WRITTEN INSTRUCTION - Will you give the material below again, every line exactly as it is?

DATA PROVIDED -
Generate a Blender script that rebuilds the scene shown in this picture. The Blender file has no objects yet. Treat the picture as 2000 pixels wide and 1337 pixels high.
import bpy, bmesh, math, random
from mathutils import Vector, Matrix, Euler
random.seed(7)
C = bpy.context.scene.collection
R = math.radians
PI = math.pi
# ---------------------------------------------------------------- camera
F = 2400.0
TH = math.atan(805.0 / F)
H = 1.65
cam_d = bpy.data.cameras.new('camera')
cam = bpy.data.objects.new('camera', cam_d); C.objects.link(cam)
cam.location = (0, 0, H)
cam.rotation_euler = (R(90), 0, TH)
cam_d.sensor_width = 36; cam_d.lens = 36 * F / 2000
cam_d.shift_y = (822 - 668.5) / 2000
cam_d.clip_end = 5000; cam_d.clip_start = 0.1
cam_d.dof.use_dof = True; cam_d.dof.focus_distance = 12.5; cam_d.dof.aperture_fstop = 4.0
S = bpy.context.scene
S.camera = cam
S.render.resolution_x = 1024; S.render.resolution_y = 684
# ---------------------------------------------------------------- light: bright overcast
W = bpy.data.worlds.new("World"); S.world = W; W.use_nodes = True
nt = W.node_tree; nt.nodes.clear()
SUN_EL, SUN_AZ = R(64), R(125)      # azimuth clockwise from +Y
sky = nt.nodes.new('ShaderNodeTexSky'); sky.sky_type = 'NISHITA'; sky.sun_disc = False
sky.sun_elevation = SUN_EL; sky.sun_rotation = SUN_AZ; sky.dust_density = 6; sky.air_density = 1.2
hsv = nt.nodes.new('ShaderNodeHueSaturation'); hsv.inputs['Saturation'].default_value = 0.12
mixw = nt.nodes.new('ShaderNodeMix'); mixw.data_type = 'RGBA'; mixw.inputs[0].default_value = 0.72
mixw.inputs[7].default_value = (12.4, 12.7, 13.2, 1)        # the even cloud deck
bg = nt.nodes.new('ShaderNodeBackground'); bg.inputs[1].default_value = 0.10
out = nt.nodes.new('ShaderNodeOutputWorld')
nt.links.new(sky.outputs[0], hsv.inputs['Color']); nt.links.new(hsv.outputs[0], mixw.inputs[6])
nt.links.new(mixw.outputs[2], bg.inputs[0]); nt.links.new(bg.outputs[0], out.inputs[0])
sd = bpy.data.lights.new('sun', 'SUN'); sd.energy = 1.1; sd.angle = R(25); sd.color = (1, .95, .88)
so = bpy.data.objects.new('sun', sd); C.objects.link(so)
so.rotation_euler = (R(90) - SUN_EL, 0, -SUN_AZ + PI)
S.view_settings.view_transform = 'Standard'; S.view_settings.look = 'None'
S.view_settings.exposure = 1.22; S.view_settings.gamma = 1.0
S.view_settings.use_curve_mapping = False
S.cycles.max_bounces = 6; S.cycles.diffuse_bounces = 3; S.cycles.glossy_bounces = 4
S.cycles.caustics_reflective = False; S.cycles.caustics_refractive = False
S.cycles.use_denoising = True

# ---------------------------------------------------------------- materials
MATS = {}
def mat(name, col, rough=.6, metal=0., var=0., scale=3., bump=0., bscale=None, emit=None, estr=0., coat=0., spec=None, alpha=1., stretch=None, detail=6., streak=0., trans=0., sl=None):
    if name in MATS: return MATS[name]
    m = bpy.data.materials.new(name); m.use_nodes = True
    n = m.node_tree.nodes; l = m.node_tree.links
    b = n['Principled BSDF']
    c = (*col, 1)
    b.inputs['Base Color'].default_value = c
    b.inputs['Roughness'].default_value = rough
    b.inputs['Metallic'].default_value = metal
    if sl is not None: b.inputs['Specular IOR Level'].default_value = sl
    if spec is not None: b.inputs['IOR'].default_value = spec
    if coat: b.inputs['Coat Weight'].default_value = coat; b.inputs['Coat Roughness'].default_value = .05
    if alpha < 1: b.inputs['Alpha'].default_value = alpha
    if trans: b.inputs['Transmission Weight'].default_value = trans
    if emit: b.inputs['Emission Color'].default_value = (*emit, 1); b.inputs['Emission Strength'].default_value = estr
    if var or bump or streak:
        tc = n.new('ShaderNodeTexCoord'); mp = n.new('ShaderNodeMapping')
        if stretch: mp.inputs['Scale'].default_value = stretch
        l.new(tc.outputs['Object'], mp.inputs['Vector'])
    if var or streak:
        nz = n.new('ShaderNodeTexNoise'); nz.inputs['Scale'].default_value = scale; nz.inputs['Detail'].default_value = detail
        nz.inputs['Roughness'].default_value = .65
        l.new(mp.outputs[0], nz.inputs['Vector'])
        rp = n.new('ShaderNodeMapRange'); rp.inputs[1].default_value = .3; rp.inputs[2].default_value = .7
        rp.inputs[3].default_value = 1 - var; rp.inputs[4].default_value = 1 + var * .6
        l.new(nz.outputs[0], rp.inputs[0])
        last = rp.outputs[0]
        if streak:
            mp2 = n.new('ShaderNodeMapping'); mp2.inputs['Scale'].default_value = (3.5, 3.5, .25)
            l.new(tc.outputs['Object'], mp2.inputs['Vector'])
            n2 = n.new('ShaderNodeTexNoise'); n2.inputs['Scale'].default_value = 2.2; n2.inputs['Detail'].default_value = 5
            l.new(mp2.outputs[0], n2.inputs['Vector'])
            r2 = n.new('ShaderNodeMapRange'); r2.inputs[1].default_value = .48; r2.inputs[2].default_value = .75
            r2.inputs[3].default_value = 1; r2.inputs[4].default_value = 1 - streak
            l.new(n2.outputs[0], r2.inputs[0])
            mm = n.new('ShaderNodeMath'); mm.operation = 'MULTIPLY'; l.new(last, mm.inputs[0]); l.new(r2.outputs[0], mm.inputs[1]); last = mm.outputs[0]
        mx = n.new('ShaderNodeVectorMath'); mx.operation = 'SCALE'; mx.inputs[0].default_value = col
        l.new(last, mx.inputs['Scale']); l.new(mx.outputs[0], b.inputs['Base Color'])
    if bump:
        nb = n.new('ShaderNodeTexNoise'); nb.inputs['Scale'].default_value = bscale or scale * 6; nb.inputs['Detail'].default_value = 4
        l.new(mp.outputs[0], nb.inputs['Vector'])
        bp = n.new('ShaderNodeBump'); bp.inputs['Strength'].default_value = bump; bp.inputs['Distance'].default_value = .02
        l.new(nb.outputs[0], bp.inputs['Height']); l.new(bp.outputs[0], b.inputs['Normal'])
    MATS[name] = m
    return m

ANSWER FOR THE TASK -
Generate a Blender script that rebuilds the scene shown in this picture. The Blender file has no objects yet. Treat the picture as 2000 pixels wide and 1337 pixels high.
import bpy, bmesh, math, random
from mathutils import Vector, Matrix, Euler
random.seed(7)
C = bpy.context.scene.collection
R = math.radians
PI = math.pi
# ---------------------------------------------------------------- camera
F = 2400.0
TH = math.atan(805.0 / F)
H = 1.65
cam_d = bpy.data.cameras.new('camera')
cam = bpy.data.objects.new('camera', cam_d); C.objects.link(cam)
cam.location = (0, 0, H)
cam.rotation_euler = (R(90), 0, TH)
cam_d.sensor_width = 36; cam_d.lens = 36 * F / 2000
cam_d.shift_y = (822 - 668.5) / 2000
cam_d.clip_end = 5000; cam_d.clip_start = 0.1
cam_d.dof.use_dof = True; cam_d.dof.focus_distance = 12.5; cam_d.dof.aperture_fstop = 4.0
S = bpy.context.scene
S.camera = cam
S.render.resolution_x = 1024; S.render.resolution_y = 684
# ---------------------------------------------------------------- light: bright overcast
W = bpy.data.worlds.new("World"); S.world = W; W.use_nodes = True
nt = W.node_tree; nt.nodes.clear()
SUN_EL, SUN_AZ = R(64), R(125)      # azimuth clockwise from +Y
sky = nt.nodes.new('ShaderNodeTexSky'); sky.sky_type = 'NISHITA'; sky.sun_disc = False
sky.sun_elevation = SUN_EL; sky.sun_rotation = SUN_AZ; sky.dust_density = 6; sky.air_density = 1.2
hsv = nt.nodes.new('ShaderNodeHueSaturation'); hsv.inputs['Saturation'].default_value = 0.12
mixw = nt.nodes.new('ShaderNodeMix'); mixw.data_type = 'RGBA'; mixw.inputs[0].default_value = 0.72
mixw.inputs[7].default_value = (12.4, 12.7, 13.2, 1)        # the even cloud deck
bg = nt.nodes.new('ShaderNodeBackground'); bg.inputs[1].default_value = 0.10
out = nt.nodes.new('ShaderNodeOutputWorld')
nt.links.new(sky.outputs[0], hsv.inputs['Color']); nt.links.new(hsv.outputs[0], mixw.inputs[6])
nt.links.new(mixw.outputs[2], bg.inputs[0]); nt.links.new(bg.outputs[0], out.inputs[0])
sd = bpy.data.lights.new('sun', 'SUN'); sd.energy = 1.1; sd.angle = R(25); sd.color = (1, .95, .88)
so = bpy.data.objects.new('sun', sd); C.objects.link(so)
so.rotation_euler = (R(90) - SUN_EL, 0, -SUN_AZ + PI)
S.view_settings.view_transform = 'Standard'; S.view_settings.look = 'None'
S.view_settings.exposure = 1.22; S.view_settings.gamma = 1.0
S.view_settings.use_curve_mapping = False
S.cycles.max_bounces = 6; S.cycles.diffuse_bounces = 3; S.cycles.glossy_bounces = 4
S.cycles.caustics_reflective = False; S.cycles.caustics_refractive = False
S.cycles.use_denoising = True

# ---------------------------------------------------------------- materials
MATS = {}
def mat(name, col, rough=.6, metal=0., var=0., scale=3., bump=0., bscale=None, emit=None, estr=0., coat=0., spec=None, alpha=1., stretch=None, detail=6., streak=0., trans=0., sl=None):
    if name in MATS: return MATS[name]
    m = bpy.data.materials.new(name); m.use_nodes = True
    n = m.node_tree.nodes; l = m.node_tree.links
    b = n['Principled BSDF']
    c = (*col, 1)
    b.inputs['Base Color'].default_value = c
    b.inputs['Roughness'].default_value = rough
    b.inputs['Metallic'].default_value = metal
    if sl is not None: b.inputs['Specular IOR Level'].default_value = sl
    if spec is not None: b.inputs['IOR'].default_value = spec
    if coat: b.inputs['Coat Weight'].default_value = coat; b.inputs['Coat Roughness'].default_value = .05
    if alpha < 1: b.inputs['Alpha'].default_value = alpha
    if trans: b.inputs['Transmission Weight'].default_value = trans
    if emit: b.inputs['Emission Color'].default_value = (*emit, 1); b.inputs['Emission Strength'].default_value = estr
    if var or bump or streak:
        tc = n.new('ShaderNodeTexCoord'); mp = n.new('ShaderNodeMapping')
        if stretch: mp.inputs['Scale'].default_value = stretch
        l.new(tc.outputs['Object'], mp.inputs['Vector'])
    if var or streak:
        nz = n.new('ShaderNodeTexNoise'); nz.inputs['Scale'].default_value = scale; nz.inputs['Detail'].default_value = detail
        nz.inputs['Roughness'].default_value = .65
        l.new(mp.outputs[0], nz.inputs['Vector'])
        rp = n.new('ShaderNodeMapRange'); rp.inputs[1].default_value = .3; rp.inputs[2].default_value = .7
        rp.inputs[3].default_value = 1 - var; rp.inputs[4].default_value = 1 + var * .6
        l.new(nz.outputs[0], rp.inputs[0])
        last = rp.outputs[0]
        if streak:
            mp2 = n.new('ShaderNodeMapping'); mp2.inputs['Scale'].default_value = (3.5, 3.5, .25)
            l.new(tc.outputs['Object'], mp2.inputs['Vector'])
            n2 = n.new('ShaderNodeTexNoise'); n2.inputs['Scale'].default_value = 2.2; n2.inputs['Detail'].default_value = 5
            l.new(mp2.outputs[0], n2.inputs['Vector'])
            r2 = n.new('ShaderNodeMapRange'); r2.inputs[1].default_value = .48; r2.inputs[2].default_value = .75
            r2.inputs[3].default_value = 1; r2.inputs[4].default_value = 1 - streak
            l.new(n2.outputs[0], r2.inputs[0])
            mm = n.new('ShaderNodeMath'); mm.operation = 'MULTIPLY'; l.new(last, mm.inputs[0]); l.new(r2.outputs[0], mm.inputs[1]); last = mm.outputs[0]
        mx = n.new('ShaderNodeVectorMath'); mx.operation = 'SCALE'; mx.inputs[0].default_value = col
        l.new(last, mx.inputs['Scale']); l.new(mx.outputs[0], b.inputs['Base Color'])
    if bump:
        nb = n.new('ShaderNodeTexNoise'); nb.inputs['Scale'].default_value = bscale or scale * 6; nb.inputs['Detail'].default_value = 4
        l.new(mp.outputs[0], nb.inputs['Vector'])
        bp = n.new('ShaderNodeBump'); bp.inputs['Strength'].default_value = bump; bp.inputs['Distance'].default_value = .02
        l.new(nb.outputs[0], bp.inputs['Height']); l.new(bp.outputs[0], b.inputs['Normal'])
    MATS[name] = m
    return m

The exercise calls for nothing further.